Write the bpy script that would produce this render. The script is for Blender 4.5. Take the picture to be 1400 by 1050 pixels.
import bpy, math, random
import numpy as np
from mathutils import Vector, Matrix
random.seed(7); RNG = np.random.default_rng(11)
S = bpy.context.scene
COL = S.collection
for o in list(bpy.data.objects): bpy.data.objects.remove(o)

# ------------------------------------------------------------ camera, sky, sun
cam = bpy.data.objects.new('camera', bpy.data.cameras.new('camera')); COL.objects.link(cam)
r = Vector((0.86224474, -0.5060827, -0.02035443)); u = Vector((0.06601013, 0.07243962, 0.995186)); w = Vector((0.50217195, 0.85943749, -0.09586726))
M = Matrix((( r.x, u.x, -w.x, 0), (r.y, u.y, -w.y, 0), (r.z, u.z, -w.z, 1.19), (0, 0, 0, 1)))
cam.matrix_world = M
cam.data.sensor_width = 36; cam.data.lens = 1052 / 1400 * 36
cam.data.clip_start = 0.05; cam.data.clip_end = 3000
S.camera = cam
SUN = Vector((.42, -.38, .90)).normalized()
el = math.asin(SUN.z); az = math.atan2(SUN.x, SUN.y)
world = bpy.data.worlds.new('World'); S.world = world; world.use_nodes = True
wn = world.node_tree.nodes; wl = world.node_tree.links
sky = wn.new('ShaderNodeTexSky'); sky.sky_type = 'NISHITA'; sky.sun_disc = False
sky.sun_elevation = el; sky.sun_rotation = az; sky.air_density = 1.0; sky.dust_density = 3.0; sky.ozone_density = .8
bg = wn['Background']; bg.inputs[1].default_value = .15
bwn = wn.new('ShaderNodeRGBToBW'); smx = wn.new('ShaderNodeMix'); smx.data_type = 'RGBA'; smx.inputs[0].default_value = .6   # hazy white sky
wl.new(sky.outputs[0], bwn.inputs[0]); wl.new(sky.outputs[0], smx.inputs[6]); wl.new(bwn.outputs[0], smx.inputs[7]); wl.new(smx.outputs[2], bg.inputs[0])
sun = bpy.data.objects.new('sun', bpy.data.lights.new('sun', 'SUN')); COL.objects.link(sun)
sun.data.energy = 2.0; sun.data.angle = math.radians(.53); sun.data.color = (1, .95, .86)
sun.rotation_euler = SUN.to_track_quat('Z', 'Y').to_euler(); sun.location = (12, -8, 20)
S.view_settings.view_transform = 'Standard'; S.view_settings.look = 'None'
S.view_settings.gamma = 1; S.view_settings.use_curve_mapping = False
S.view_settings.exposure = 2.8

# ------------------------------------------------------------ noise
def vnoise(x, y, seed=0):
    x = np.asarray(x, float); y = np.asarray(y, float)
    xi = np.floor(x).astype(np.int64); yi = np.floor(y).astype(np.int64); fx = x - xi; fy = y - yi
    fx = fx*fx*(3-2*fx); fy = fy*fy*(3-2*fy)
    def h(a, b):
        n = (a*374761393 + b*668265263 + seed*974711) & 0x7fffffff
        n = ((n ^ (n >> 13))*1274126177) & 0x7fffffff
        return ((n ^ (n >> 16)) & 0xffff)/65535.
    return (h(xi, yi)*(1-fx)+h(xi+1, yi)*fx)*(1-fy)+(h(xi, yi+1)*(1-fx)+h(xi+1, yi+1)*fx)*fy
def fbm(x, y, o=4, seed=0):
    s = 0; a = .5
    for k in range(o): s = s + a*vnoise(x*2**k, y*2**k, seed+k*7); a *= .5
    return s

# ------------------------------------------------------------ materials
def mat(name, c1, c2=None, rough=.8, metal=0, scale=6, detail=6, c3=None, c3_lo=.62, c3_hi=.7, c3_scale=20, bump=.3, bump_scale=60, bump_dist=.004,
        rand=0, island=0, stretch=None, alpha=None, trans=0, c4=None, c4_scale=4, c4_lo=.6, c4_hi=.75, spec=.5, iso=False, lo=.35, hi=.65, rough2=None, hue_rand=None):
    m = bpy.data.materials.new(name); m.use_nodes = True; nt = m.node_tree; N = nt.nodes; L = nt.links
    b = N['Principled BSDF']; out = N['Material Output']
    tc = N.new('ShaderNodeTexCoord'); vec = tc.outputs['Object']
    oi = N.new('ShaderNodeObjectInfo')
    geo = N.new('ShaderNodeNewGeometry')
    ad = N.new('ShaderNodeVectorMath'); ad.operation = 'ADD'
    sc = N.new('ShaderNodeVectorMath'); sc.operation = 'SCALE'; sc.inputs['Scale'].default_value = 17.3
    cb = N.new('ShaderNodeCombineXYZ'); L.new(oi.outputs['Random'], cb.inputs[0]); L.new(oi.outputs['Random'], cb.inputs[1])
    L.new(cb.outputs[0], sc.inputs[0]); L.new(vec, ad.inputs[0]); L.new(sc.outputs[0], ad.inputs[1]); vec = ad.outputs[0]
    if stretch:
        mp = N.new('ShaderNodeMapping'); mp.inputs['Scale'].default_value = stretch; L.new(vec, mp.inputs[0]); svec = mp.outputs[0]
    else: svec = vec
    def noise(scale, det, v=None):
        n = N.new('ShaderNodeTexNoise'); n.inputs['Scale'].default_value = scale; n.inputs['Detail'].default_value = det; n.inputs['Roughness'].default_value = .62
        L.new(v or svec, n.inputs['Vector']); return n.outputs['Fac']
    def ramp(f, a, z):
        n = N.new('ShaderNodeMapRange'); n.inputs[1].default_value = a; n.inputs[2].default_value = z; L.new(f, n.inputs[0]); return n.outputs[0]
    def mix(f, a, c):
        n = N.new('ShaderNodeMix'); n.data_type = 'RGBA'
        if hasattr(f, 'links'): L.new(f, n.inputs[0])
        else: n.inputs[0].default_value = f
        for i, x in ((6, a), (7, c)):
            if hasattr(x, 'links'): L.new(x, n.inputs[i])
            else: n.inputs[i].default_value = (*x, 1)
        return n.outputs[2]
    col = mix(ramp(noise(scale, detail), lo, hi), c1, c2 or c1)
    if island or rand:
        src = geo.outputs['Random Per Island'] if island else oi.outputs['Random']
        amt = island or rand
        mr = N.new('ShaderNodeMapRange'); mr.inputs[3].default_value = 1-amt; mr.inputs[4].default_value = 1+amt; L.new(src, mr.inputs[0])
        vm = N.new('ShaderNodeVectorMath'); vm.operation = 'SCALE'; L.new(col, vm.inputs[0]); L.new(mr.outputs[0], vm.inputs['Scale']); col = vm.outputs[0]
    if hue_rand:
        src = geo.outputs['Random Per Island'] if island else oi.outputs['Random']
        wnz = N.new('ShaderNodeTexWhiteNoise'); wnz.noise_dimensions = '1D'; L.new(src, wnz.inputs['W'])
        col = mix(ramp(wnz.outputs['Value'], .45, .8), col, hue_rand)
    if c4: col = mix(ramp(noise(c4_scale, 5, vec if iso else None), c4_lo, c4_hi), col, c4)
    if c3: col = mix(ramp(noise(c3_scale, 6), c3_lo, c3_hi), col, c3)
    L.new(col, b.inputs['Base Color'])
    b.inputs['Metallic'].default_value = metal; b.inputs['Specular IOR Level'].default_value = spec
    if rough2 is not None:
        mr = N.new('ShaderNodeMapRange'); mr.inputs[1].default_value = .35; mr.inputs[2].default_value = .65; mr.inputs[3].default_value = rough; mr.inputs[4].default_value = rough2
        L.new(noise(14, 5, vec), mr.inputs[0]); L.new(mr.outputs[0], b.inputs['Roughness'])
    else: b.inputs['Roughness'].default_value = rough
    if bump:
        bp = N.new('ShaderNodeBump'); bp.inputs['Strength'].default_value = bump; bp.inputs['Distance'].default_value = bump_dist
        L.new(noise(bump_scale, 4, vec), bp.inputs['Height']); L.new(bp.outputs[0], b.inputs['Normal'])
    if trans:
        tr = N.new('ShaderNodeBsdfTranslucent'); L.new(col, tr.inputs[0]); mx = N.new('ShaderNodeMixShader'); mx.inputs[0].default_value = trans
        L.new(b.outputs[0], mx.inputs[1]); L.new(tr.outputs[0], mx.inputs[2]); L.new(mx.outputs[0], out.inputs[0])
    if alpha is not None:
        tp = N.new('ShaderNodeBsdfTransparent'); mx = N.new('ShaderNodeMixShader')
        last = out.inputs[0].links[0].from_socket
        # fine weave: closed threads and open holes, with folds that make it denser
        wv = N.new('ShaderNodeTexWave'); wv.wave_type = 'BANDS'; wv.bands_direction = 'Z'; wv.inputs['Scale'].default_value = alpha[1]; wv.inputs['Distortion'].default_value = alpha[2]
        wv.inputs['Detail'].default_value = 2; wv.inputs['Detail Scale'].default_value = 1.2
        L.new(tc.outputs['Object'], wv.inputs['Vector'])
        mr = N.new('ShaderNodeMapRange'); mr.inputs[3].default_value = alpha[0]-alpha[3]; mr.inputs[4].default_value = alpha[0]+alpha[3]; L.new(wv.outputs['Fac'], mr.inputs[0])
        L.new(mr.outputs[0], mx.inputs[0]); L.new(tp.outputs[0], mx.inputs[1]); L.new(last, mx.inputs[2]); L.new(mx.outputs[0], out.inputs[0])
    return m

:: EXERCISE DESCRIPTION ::
Take the lines above from the first through the one containing "for o in list(bpy.data.objects): bpy.data.objects.remove(o)" and reproduce them exactly; include nothing else.

:: FINISHED TASK ::
Write the bpy script that would produce this render. The script is for Blender 4.5. Take the picture to be 1400 by 1050 pixels.
import bpy, math, random
import numpy as np
from mathutils import Vector, Matrix
random.seed(7); RNG = np.random.default_rng(11)
S = bpy.context.scene
COL = S.collection
for o in list(bpy.data.objects): bpy.data.objects.remove(o)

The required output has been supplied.